** Start DATA PROVIDED **

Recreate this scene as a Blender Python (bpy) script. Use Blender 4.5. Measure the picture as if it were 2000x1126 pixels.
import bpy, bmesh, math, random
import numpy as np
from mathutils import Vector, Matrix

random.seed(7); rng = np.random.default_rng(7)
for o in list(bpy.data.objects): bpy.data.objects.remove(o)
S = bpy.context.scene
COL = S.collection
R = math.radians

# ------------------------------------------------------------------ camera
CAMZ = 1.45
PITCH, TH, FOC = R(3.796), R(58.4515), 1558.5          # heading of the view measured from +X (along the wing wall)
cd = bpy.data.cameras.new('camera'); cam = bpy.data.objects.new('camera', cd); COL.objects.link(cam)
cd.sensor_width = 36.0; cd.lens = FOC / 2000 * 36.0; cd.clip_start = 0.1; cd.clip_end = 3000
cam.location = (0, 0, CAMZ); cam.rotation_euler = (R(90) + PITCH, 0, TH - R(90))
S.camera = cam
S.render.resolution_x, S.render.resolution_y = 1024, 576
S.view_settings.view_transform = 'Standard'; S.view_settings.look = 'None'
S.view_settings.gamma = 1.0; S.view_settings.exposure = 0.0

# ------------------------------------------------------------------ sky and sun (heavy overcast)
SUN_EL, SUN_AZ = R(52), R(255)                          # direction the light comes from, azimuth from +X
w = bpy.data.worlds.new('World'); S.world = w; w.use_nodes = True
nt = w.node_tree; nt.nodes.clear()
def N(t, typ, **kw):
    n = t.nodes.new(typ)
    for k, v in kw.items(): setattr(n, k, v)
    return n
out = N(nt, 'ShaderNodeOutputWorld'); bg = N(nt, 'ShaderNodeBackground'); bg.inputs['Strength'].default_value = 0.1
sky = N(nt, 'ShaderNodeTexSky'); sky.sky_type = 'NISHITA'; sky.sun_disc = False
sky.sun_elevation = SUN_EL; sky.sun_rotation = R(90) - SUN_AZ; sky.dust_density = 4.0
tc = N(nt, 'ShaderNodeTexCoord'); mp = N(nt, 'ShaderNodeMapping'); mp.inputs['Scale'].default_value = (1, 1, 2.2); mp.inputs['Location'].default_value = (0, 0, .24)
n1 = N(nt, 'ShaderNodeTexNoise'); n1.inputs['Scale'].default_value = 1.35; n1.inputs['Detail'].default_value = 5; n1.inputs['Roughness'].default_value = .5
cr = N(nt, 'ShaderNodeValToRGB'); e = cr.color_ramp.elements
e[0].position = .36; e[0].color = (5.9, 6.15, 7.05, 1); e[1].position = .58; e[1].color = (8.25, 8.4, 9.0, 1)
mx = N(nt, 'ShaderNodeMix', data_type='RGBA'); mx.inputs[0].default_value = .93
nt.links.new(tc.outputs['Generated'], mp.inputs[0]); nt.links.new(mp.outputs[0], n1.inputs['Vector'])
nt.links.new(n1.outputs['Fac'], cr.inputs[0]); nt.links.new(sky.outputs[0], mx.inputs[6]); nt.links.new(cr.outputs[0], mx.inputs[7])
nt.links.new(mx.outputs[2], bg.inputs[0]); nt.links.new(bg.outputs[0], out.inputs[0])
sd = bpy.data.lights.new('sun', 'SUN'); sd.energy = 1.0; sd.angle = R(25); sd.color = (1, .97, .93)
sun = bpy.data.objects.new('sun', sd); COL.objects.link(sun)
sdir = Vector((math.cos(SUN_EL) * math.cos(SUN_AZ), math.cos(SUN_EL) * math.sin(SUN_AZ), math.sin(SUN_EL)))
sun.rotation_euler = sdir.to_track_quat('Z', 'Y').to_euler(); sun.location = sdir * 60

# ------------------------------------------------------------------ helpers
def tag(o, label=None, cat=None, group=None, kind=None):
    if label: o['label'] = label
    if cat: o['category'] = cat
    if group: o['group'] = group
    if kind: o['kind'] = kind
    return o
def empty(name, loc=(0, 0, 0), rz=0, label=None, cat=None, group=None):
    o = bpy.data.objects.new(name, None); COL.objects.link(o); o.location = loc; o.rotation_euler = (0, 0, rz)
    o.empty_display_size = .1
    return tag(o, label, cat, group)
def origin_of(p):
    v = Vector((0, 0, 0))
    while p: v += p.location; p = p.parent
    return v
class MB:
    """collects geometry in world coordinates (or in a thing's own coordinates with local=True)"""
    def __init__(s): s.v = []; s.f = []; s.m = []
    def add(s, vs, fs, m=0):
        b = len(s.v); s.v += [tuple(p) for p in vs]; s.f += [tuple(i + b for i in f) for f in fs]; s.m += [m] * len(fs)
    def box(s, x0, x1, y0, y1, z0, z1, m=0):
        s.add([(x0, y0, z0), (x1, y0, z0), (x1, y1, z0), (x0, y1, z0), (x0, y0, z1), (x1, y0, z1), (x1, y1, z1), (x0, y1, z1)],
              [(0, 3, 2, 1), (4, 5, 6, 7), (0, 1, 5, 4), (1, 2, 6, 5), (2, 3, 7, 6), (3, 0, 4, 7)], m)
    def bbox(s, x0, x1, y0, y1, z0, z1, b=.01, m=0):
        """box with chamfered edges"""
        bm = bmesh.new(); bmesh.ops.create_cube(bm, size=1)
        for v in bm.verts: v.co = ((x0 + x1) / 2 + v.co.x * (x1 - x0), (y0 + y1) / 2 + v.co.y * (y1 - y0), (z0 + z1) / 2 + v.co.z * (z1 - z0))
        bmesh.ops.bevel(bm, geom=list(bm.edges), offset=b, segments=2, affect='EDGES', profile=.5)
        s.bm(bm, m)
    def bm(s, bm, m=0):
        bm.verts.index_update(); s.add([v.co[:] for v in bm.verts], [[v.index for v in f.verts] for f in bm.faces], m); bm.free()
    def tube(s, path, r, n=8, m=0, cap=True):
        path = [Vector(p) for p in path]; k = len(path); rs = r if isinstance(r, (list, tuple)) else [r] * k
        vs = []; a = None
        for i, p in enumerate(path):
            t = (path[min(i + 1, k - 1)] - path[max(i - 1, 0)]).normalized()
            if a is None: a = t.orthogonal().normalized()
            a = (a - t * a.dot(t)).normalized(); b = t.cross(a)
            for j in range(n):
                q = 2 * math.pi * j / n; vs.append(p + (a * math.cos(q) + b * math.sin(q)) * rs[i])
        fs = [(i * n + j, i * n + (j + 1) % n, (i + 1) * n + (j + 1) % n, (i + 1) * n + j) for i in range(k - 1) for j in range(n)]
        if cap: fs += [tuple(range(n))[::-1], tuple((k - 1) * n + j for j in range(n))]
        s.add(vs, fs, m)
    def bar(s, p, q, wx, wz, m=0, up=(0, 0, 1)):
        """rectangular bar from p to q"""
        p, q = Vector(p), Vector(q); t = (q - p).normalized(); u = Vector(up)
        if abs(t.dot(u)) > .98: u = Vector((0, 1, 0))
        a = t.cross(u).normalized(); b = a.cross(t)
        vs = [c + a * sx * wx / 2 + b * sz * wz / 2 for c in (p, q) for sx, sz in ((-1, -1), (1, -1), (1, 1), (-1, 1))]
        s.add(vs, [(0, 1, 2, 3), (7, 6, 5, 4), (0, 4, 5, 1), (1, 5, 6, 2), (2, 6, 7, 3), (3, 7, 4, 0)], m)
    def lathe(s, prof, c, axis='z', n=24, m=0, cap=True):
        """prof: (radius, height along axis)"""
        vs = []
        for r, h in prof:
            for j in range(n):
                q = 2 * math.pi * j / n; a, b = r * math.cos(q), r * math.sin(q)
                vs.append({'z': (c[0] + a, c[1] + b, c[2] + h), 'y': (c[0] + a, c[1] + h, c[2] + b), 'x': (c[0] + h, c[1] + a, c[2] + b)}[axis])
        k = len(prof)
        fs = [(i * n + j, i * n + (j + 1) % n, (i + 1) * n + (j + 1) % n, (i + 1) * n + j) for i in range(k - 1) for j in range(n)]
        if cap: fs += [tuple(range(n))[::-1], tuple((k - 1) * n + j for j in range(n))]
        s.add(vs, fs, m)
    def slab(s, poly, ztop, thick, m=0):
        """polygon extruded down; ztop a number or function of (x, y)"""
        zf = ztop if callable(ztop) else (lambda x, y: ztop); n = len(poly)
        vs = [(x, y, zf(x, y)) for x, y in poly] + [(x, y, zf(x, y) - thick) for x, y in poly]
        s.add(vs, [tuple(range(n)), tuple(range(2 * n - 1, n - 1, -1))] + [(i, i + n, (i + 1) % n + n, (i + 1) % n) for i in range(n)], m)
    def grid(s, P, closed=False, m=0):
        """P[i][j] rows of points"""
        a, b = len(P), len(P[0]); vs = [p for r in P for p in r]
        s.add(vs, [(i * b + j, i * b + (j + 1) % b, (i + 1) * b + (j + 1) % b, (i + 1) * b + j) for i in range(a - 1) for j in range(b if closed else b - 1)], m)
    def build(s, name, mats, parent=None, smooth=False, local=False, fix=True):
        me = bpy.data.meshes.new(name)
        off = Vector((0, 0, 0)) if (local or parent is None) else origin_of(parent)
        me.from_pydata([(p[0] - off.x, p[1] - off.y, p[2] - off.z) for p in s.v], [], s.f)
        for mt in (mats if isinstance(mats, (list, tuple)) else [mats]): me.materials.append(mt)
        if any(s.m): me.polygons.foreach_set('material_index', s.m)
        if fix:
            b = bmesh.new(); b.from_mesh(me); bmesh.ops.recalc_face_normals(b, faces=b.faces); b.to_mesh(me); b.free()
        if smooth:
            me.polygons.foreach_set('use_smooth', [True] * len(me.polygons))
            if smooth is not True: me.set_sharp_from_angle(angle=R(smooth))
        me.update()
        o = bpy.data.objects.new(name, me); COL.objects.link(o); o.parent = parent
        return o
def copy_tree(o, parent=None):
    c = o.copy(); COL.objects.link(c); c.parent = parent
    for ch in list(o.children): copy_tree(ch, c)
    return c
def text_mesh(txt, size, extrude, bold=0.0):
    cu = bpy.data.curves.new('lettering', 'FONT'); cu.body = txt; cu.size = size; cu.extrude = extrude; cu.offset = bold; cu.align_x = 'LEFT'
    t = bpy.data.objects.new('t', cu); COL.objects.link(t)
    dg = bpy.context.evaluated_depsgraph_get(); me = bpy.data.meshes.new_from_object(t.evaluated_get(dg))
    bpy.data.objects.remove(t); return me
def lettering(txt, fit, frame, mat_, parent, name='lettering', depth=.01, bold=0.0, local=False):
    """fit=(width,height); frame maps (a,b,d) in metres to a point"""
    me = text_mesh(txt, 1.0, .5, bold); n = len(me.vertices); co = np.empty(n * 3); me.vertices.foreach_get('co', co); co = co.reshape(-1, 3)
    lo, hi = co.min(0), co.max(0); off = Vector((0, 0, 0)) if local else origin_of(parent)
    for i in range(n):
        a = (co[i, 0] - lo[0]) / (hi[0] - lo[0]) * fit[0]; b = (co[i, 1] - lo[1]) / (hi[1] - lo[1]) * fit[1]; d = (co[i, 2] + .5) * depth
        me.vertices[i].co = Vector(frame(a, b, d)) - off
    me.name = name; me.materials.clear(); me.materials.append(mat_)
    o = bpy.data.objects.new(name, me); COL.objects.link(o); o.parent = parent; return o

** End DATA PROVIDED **

Filter the listing above for the string "scene" and copy every matching line.

ANSWER TO THIS TASK -
Recreate this scene as a Blender Python (bpy) script. Use Blender 4.5. Measure the picture as if it were 2000x1126 pixels.
S = bpy.context.scene